I only made it through one of the Giuliano Gemma movies on tap for today... but let me just say, in my own defense, that it was a LONG one. There's no excuse for the fact that MAN FROM NOWHERE (1966) lasts two hours. 80 minutes would have been more than enough time. Of course, I'm a bit biased. It's probably a form of movie geek sacrilege to say this, but I'm not a fan of Gemma's spaghetti western anti-heroes.
For the uninitiated, Giuliano Gemma rose to fame as the title character in A PISTOL FOR RINGO, one of the first spaghetti westerns to come along after Sergio Leone's A FISTFUL OF DOLLARS struck major pay-dirt. RINGO was wildly successful in Europe, but not so much in the States. The reason: Unlike Eastwood's Man with No Name, Ringo is clean-shaven and boyishly handsome. Somehow that makes him seem more smarmy than cynical, more bratty than tough... like a spoiled rich kid playing a gangster on the school playground. Nevertheless, A PISTOL FOR RINGO spawned an endless number of pseudo-sequels, including THE RETURN OF RINGO (a.k.a. BLOOD AT SUNDOWN) in which "Ringo" has a completely different (more mature and more intense) personality.
MAN FROM NOWHERE, which is known as RINGO III and ARIZONA COLT in some quarters, splits the difference. The first half is a tiresome game of cat-and-mouse between Gemma's smug gringo and a gang of crude, dumb Mexicans led by El Gordo (a character who could have been lifted right out of a Looney Tunes sketch). Then, about an hour into the picture, things take a slight turn for the better when Gemma promises to infiltrate El Gordo's gang for the princely reward of $500 and the hand ("or something like that") of one saloon keeper's daughter. He fulfills his mission, but also manages to get himself shot in both legs and both hands. Ouch.
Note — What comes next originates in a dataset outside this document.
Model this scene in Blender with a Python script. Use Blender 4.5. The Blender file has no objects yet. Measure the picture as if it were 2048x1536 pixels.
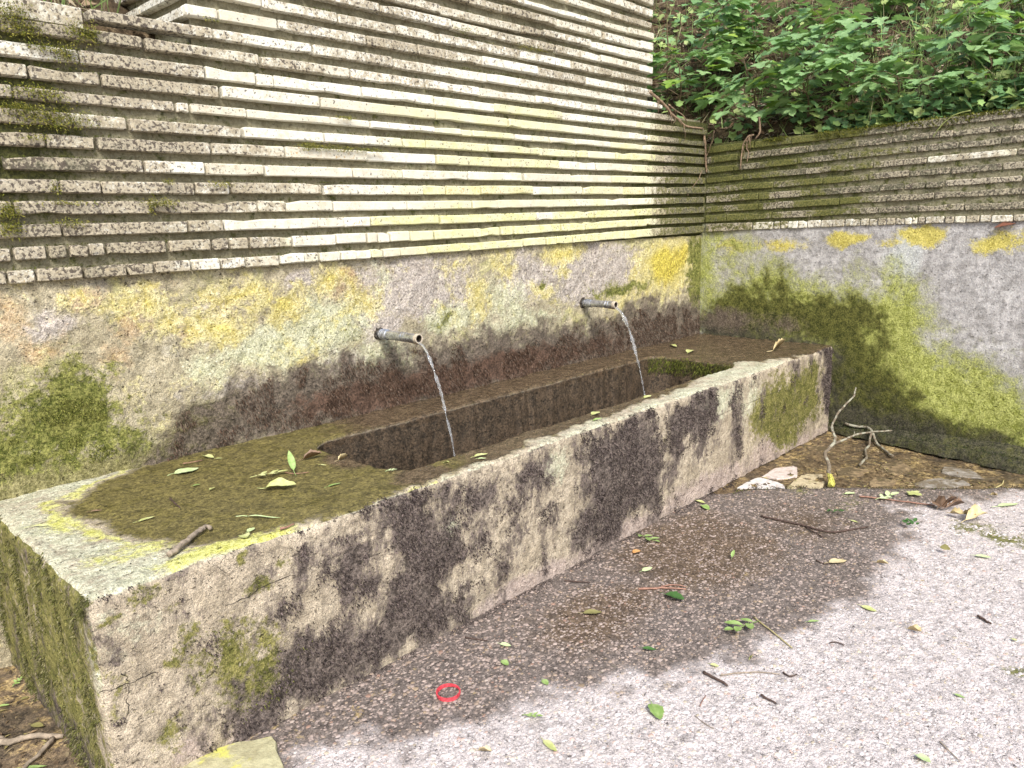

I've read other reviews that say Gemma's character, Arizona Colt, is a cad throughout the film - constantly dismissing every possible commitment in life with the phrase "I'll think about it" - but it seems to me that he actually becomes vulnerable at this point in the movie. He doesn't want to be vulnerable to the saloon keeper's daughter, but he can't help himself... He's falling in love, and under circumstances that make him feel like less than a man. Consider the following exchange, which takes place as the hero is being nursed back to health:
Arizona: "Were you hoping I'd be killed?"
Jane: "I was hoping that you'd reconsider... That you were only joking."
Arizona: "I guess you were..."
This short, simple dialogue made me interested in Gemma's character for the first time. And that got me thinking about why I hated him so much to begin with. Western heroes almost never want to "settle down," but different filmmakers offer different reasons... Some of the heroes are mature enough to recognize that they're too wild or violent or solitary to make a good husband/father. When they wander off alone at the end of the film, it's with a mild sense of self-defeat. Other western heroes are too immature even to know what to do with a woman once they've got her; they flee because they don't know what else to do. Arizona Colt eventually falls into the latter category.
In the third act, Gemma miraculously recovers, learns how to shoot again and promptly dispatches El Gordo's entire gang. Unlike Django (another classic spaghetti western hero), who needed a gatling gun who wipe out an entire army of bandits, Arizona just needs a six-shooter. I don't think he even had to re-load. Once he's reasserted his masculinity and restored the status quo, he can go back to being Ringo. In the final scene, as Gemma prepares to ride out of town, the saloon keeper's daughter approaches him for the first time with lust in her eyes. This is how their second significant exchange goes:
Arizona: "I believe there's something you still owe."
Jane: "Anytime you want to collect it, you're welcome to... You could even stay."
Arizona: "For always?"
[She smiles]
Arizona: "I'll think about it."
With that, the terminal adolescent bails. He doesn't really want to marry the girl. Apparently, he doesn't even want to sleep with her. He just wanted to play cat-and-mouse. Once he caught the mouse, he didn't know what to do with it.
On the surface, the ending isn't all that different from the conclusion of John Ford's classic American western MY DARLING CLEMENTINE... but there is a world of difference between the heroes in these two films. At the end of MY DARLING CLEMENTINE, Wyatt Earp leaves town with a vague promise to the woman he loves that he might be back some day. But - and here's the distinction - Wyatt isn't running away. Rather, he's running toward other responsibilities: he's a peace-keeper by nature, and he's needed elsewhere. Arizona is just running toward a less emotionally complicated world. In my mind, that makes him a pretty uninteresting hero. Why should anyone idolize a man who simply wants to be a 12-year-old boy forever?